Abstrak


Analisis Kekuatan Pembuktian Akta Bawah Tangan yang Ditolak oleh Tergugat dalam Pemeriksaan Perkara Perdata (Studi Putusan Nomor 54/Pdt.G/2016/PN. Jkt. Sel)


Oleh :
Tasya Feby Sahita - E0019403 - Fak. Hukum

Penelitian ini mengkaji mengenai kekuatan pembuktian alat bukti surat akta di bawah tangan yang ditolak oleh Tergugat dan menganalisis pertimbangan hukum hakim dalam menolak gugatan dan menilai alat bukti akta di bawah tangan pada Putusan Nomor 54/Pdt.G/2016/Pn. Jkt. Sel.

Metode penelitian pada penulisan hukum ini menggunakan metode penelitian normatif atau dokrinal yang bersifat preskriptif. Pendekatan yang digunakan dalam penelitian ini adalah pendekatan kasus (case study) dengan bahan hukum primer dan bahan hukum sekunder.  Teknik pengumpulan bahan hukum yang digunakan adalah studi kepustakaan.
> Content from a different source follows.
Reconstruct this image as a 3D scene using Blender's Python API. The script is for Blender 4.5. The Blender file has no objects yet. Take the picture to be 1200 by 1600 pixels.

Teknik analisis bahan hukum yang digunakan adalah metode silogisme dengan pola piker deduktif, yaitu berpangkal sari premis mayor dan premis minor yang kemudian ditarik kesimpulan.

Hasil penelitian ini adalah bahwa kekuatan Akta dibawah tangan yang diajukan sebagai alat bukti dalam persidangan perkara perdata mempunyai kekuatan yang sempurna sama dengan akta otentik apabila tandatangannya diakui oleh para pihak yang membuatnya. Namun jika tandatangan pada akta bawah tangan disangkal oleh salah satu pihak maka kekuatan pembuktiannya tidak akan seperti dengan kekuatan akta otentik lagi dan beban pembuktiannya bebas tergantung bagaimana penilaian hakim dalam persidangan. Sehingga dalam persidangan pembuktian akta bawah tangan harus ditambah dengan alat bukti lain untuk menguatkan akta bawah tangan tersebut. Dan pertimbangan hukum Hakim Pengadilan Negeri Jakarta Selatan dalam Putusan Nomor 54/Pdt.G/2016/Pn Jkt Sel tentang akta bawah tangan, hakim monolak dan menyatakan akta bawah tangan yang diajukan oleh Penggugat sebagai alat bukti tidak sah dan tidak berkekuatan hukum karena tidak memenuhi syarat terang sebagaimana yang diatur dalam hukum adat pada Putusan Mahkamah Agung RI 3438 K/Pdt/1987 tanggal 30 Juni 1989. Penulis berpendapat bahwa dalam putusannya Hakim belum memenuhi asas kepastian hukum, rasa keadilan dan kemanfaatan bagi para pihak.